Ghada Hussein mourns at the grave of her son, Mohammed Toufayli, a Hezbollah fighter killed during the ongoing war, in a temporary cemetery in the coastal city of Saida, in southern Lebanon, on June 11, 2026. Photo Anwar AMRO / AFP
Israel claimed Sunday that it had killed Ali Mussa Daqdouq, a high-ranking Hezbollah commander and former U.S. prisoner from 2007 to 2012, in southern Lebanon last Friday. Until that day, he remained on the Office of Foreign Assets Control (OFAC) sanctions list of the U.S. Treasury Department.

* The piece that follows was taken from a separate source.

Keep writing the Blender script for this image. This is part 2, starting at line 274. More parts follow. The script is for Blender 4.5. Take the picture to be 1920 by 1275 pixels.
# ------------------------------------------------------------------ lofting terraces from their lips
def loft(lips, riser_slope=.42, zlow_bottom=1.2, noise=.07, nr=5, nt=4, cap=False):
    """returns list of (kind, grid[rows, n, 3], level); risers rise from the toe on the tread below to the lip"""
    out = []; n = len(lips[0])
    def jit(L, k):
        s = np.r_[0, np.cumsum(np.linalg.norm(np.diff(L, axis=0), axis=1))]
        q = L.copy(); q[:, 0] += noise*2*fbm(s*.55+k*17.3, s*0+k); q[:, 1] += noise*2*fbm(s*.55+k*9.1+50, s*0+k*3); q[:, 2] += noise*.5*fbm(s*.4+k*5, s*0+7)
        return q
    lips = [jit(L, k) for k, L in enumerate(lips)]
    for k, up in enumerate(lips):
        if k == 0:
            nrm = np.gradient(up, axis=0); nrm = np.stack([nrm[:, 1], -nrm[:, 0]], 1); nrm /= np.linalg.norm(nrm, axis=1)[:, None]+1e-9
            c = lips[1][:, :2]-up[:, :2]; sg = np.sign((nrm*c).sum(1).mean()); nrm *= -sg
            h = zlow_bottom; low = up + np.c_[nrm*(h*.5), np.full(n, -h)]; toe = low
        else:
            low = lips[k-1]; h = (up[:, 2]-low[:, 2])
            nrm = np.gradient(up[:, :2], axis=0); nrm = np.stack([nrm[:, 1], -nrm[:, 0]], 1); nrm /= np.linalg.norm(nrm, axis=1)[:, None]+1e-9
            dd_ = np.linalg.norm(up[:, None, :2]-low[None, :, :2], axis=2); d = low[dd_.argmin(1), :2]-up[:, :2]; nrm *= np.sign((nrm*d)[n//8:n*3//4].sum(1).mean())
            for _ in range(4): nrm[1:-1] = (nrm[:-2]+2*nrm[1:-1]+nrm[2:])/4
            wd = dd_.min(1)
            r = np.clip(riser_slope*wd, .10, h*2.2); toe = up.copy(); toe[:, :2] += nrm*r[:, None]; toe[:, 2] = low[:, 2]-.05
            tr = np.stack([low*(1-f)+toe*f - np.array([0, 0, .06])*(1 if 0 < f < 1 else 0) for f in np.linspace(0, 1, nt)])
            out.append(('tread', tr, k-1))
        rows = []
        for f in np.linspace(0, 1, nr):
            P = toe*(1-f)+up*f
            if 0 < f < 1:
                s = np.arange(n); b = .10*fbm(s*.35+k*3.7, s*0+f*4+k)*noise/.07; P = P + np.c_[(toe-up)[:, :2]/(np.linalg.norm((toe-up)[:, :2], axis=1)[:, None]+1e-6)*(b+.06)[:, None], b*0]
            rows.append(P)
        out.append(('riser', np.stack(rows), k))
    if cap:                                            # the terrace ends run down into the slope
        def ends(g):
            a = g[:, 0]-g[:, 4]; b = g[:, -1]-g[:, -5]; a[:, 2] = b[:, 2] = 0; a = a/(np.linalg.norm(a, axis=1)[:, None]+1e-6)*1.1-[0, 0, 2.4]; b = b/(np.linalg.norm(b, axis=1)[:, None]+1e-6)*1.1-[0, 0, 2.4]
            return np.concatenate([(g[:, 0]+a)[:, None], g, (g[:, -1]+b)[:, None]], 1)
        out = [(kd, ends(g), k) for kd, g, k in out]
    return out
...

The Israeli army took to X to boast the killing of "one of the most senior officials" in Hezbollah. According to the Israelis, he was the "commander of the team charged with the protection" of former Hezbollah Secretary General Hassan Nasrallah, killed by Israel in November 2024, a commander in Hezbollah's Radwan elite unit, "commander in the operations department of the Nasr unit [a strategic force tasked with carrying out direct combat operations]," and head of the party's "infantry unit."
Wounded in an Israeli strike on a building in the Sayyeda Zeinab neighborhood, near Damascus, in November 2024, according to the Syrian Observatory for Human Rights, he was accused by Israel of establishing a military network for Hezbollah in the non-occupied Syrian part of the Golan. The Israeli army also stated in its statement that he was head of the "Golan unit," an "operational branch charged with Hezbollah's deployment in Syria and the establishment of military infrastructure near the border of the State of Israel."

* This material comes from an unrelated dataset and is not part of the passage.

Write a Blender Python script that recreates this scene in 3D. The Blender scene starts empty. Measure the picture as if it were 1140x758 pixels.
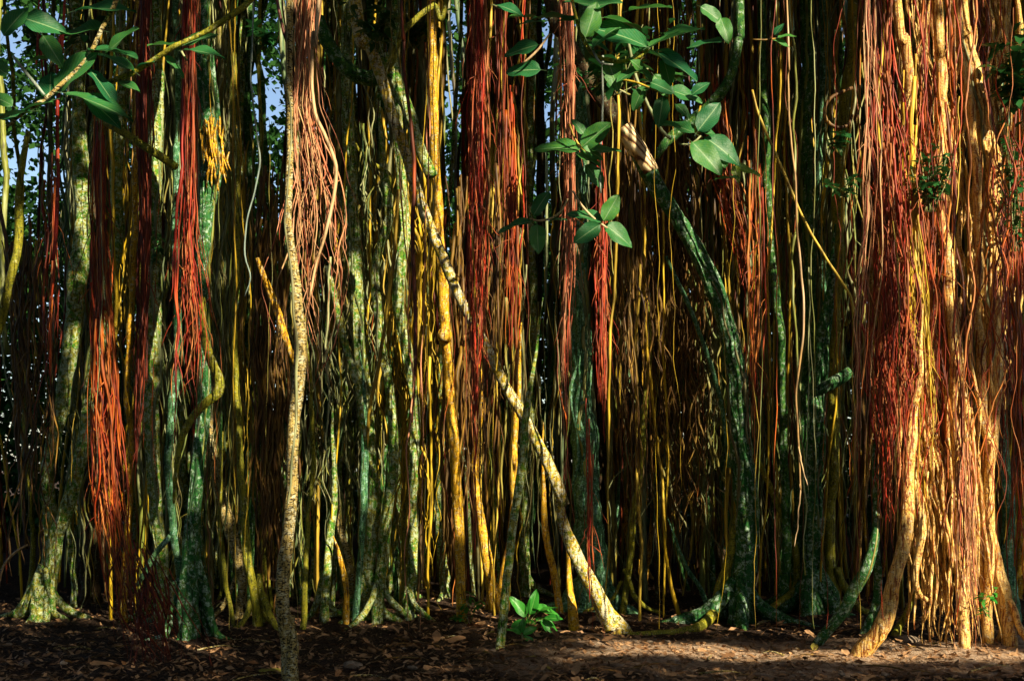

"The elimination of Daqdouq is of great importance, as he is another top Hezbollah official with whom we have settled our accounts,' the Israeli army wrote.
Five million dollars
The information about his assassination was first published in the afternoon by Israel's ambassador to Washington, Yechiel Leiter. He pointed out that Daqdouq had been a Hezbollah member since 1983, had been "held responsible for an attack carried out in 2007 against American soldiers" in Iraq, and that "a $5 million reward was offered for his capture." Accused of organizing a 2007 kidnapping in Iraq that led to the death of five American soldiers, he was acquitted in 2012 by an Iraqi court because of a lack of concrete evidence against him. Washington had unsuccessfully tried to obtain his extradition to the United States.
According to journalist Elizabeth Tsurkov, Daqdouq was assisting pro-Iranian militias in Iraq when he was arrested. After his release, he reportedly commanded Hezbollah networks in Syria under the Bashar al-Assad regime, which fell in December 2024. Israel had reportedly failed to eliminate him in November 2024 during a strike on the Sayyeda Zeinab area, near Damascus, she reports.

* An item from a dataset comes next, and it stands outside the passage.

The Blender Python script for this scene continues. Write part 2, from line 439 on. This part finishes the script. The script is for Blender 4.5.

If his death is confirmed by Hezbollah, which has not issued any announcements about deaths in its ranks since the war re-escalated on March 2, he would be one of the highest-ranking members of Hezbollah targeted by Israel during this war.
Israel has killed at least 3,756 people and wounded 11,632 others since March 2, according to the latest figures issued by the Health Ministry.